R. Berekiah said in the name of R. Isaac: As the first redeemer [Moses] was, so shall the latter Redeemer [Messiah] be. What is stated of the former redeemer? “And Moses took his wife and his sons, and set them upon an ass” (Exod. 4:20). Similarly it will be with the latter Redeemer, as it is stated, “Lowly and riding upon an ass” (Zech. 9:9). As the former redeemer caused manna to descend, as it is stated, “Behold, I will cause to rain bread from heaven for you” (Exod. 16:4), so will the latter Redeemer cause manna to descend, as it is stated, “May he be as rich as a cornfield in the land” (Ps. 72:16).
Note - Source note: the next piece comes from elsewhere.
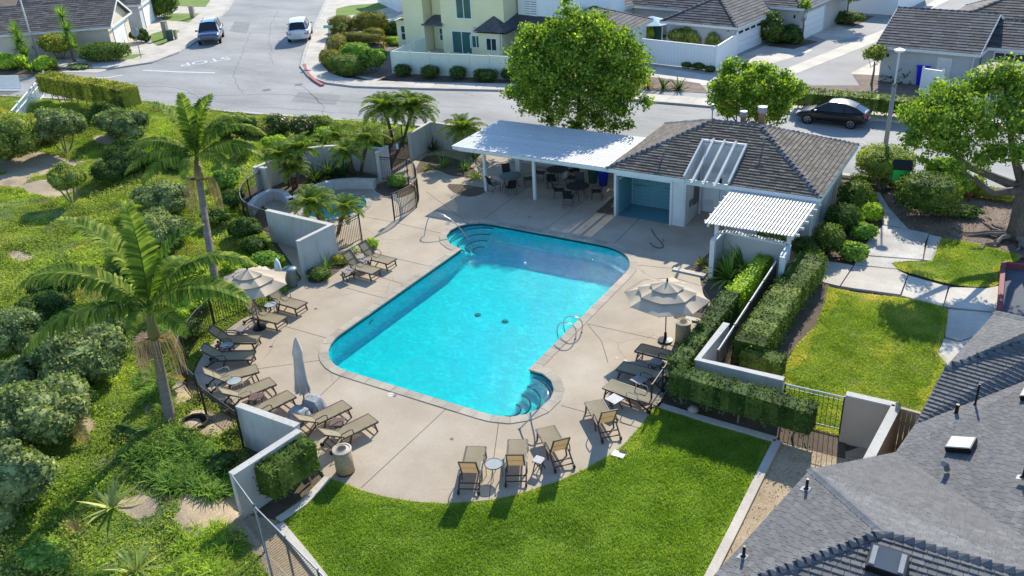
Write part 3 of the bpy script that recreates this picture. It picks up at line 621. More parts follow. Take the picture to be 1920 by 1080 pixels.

As the former redeemer made a well to rise (Num. 21:17–18), so the latter Redeemer brings up water, as it is stated, “And a fountain shall come forth of the house of the LORD, and shall water the valley of Shittim” (Joel 4:18 [3:18 Eng.]).60
The rabbis understood that the messiah would enact many parts of the Moses story. Philo seems to agree when he says, “Having shown that Moses was a most excellent king, and lawgiver, and high priest, I come in the last place to show that he was also the most illustrious of prophets” (Mos. 2.187). Matthew is our teacher and scribe, showing how the new interprets the old and how the old informs the new. In so doing he instructs about both the life of Jesus and the life of Moses. Matthew treats the life of Moses like a richly woven fabric to be trimmed and tailored into a beautiful cloak. He uses scenes, themes, titles, and descriptions to compare Jesus’s life to Moses. Matthew employs this Mosaic shadow story to show how Jesus leads his people on the new exodus.